## start DATA PROVIDED

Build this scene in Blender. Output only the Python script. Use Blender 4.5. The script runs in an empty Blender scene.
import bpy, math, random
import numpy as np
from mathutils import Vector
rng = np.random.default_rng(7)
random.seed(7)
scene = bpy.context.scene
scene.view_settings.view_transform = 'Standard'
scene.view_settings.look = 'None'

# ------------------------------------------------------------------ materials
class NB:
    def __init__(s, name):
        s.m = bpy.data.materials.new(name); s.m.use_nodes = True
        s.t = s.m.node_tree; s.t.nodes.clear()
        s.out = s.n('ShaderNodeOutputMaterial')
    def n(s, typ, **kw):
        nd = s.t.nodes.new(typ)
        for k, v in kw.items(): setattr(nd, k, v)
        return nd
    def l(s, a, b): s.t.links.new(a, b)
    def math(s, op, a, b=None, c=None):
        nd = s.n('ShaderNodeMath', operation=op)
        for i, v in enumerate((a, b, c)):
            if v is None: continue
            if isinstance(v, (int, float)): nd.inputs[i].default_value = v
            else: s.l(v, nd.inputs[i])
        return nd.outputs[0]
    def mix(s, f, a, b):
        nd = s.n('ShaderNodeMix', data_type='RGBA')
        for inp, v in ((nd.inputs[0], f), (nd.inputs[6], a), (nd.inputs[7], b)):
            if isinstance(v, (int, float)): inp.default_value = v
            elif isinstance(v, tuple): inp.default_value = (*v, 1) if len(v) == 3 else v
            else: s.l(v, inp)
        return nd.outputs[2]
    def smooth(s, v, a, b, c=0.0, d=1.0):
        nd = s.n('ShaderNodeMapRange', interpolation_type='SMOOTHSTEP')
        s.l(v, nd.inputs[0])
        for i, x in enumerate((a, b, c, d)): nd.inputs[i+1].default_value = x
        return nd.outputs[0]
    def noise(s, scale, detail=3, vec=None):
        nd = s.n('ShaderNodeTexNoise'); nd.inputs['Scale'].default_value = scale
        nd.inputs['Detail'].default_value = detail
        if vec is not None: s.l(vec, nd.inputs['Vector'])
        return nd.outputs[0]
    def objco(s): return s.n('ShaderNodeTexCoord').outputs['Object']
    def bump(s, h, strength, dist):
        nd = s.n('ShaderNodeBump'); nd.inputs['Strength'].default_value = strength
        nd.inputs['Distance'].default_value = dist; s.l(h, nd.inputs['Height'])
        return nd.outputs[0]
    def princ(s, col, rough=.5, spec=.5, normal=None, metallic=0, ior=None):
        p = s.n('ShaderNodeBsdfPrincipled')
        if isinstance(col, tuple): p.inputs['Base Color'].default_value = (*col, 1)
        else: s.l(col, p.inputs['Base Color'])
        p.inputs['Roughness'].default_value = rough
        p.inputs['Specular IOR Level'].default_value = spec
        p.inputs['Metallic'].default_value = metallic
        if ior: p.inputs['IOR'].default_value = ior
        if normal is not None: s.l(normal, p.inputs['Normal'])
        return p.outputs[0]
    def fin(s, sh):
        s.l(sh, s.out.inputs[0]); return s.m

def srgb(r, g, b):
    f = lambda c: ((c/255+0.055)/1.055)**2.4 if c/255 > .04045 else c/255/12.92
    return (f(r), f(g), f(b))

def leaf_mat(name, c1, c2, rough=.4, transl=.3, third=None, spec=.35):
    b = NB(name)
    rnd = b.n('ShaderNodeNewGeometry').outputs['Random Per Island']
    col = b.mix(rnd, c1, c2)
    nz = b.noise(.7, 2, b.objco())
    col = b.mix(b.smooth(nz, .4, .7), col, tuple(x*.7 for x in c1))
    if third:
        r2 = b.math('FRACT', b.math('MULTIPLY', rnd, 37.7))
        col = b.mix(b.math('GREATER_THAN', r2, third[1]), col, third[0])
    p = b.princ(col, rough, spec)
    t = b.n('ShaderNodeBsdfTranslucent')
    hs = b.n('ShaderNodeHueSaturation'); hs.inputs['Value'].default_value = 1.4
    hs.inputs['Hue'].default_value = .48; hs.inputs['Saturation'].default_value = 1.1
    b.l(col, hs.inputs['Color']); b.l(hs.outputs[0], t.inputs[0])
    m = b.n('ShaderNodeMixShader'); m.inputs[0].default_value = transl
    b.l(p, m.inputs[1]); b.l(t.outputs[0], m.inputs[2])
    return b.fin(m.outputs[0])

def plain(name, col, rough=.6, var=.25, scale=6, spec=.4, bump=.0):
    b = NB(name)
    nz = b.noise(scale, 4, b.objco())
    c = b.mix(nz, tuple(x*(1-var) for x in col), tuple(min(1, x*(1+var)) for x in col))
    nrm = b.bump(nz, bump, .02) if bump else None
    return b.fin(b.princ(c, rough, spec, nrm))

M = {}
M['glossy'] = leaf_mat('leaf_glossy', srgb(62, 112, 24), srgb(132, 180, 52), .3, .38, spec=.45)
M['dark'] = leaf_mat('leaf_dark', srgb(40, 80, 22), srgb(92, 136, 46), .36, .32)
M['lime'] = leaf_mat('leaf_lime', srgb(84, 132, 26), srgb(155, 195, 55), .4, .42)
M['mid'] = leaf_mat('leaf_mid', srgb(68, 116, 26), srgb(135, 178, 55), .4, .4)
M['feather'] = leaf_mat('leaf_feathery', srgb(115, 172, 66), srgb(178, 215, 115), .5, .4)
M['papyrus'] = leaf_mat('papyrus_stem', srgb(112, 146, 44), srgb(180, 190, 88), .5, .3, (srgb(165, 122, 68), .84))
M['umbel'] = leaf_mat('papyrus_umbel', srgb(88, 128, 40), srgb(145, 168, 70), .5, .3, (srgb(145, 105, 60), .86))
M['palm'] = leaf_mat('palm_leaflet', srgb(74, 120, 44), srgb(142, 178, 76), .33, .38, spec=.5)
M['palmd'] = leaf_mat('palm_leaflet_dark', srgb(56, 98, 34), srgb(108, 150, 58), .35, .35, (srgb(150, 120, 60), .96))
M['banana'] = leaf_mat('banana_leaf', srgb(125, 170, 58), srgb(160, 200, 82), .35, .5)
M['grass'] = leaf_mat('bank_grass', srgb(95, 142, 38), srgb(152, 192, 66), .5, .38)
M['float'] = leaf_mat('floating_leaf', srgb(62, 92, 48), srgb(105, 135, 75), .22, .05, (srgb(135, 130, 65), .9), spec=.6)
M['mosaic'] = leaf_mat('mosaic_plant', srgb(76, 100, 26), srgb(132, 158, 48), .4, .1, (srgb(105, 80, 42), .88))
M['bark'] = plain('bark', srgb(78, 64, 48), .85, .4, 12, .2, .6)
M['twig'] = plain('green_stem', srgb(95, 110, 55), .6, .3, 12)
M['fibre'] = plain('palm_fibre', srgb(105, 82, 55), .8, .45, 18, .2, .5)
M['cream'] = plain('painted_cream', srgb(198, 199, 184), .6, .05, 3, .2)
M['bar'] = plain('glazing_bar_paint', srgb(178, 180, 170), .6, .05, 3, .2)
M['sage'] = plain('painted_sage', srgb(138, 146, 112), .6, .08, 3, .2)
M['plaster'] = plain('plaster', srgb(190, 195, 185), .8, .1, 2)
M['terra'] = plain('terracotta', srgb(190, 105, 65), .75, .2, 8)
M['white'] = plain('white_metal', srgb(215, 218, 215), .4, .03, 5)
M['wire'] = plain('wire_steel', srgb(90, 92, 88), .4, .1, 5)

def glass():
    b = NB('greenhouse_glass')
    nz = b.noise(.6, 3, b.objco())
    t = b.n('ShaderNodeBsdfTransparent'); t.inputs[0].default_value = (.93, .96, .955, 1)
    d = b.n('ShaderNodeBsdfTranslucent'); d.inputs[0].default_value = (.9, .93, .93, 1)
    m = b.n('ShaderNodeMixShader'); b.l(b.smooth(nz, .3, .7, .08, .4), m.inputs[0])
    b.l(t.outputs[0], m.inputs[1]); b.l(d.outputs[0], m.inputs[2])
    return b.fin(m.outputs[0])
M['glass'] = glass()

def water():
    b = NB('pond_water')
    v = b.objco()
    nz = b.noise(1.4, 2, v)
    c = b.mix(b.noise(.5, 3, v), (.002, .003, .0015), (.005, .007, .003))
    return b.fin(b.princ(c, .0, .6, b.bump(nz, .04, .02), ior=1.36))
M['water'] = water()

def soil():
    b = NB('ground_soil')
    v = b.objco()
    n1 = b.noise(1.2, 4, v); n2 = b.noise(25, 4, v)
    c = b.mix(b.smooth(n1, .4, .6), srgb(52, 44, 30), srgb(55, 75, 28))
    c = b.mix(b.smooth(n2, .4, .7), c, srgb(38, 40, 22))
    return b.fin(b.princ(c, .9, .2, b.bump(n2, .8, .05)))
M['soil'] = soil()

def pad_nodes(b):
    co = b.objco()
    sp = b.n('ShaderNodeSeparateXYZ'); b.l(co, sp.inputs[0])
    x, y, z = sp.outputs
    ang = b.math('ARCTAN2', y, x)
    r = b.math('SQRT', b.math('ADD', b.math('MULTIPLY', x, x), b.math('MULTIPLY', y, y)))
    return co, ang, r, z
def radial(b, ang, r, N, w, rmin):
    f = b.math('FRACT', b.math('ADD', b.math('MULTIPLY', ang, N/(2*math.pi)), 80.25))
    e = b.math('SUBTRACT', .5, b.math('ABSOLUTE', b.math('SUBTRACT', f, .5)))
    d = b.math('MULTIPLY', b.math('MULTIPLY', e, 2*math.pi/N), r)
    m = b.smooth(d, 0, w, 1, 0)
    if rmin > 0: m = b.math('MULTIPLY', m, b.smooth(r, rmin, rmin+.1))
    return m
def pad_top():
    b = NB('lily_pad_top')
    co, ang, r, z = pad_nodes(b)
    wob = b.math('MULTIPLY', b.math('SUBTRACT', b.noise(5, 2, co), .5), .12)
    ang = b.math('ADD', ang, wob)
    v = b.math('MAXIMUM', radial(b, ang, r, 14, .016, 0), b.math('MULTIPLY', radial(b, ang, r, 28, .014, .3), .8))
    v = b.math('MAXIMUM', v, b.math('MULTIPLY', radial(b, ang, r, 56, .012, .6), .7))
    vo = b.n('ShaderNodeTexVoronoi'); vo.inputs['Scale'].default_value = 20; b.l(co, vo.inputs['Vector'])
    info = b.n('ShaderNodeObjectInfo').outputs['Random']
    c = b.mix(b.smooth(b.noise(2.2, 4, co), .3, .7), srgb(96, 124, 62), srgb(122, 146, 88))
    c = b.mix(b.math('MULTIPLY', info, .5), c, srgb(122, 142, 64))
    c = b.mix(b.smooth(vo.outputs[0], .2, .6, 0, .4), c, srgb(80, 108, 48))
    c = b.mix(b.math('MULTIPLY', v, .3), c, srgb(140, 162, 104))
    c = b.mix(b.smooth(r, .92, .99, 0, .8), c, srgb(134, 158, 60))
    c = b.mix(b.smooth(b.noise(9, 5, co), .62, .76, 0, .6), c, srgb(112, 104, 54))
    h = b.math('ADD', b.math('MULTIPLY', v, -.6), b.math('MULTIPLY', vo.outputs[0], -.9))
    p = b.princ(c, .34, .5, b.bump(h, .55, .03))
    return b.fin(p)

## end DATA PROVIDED

Repeat exactly, please, each line from the beginning of the data through the line with "scene.view_settings.look = 'None'" in it, and only those lines.

Build this scene in Blender. Output only the Python script. Use Blender 4.5. The script runs in an empty Blender scene.
import bpy, math, random
import numpy as np
from mathutils import Vector
rng = np.random.default_rng(7)
random.seed(7)
scene = bpy.context.scene
scene.view_settings.view_transform = 'Standard'
scene.view_settings.look = 'None'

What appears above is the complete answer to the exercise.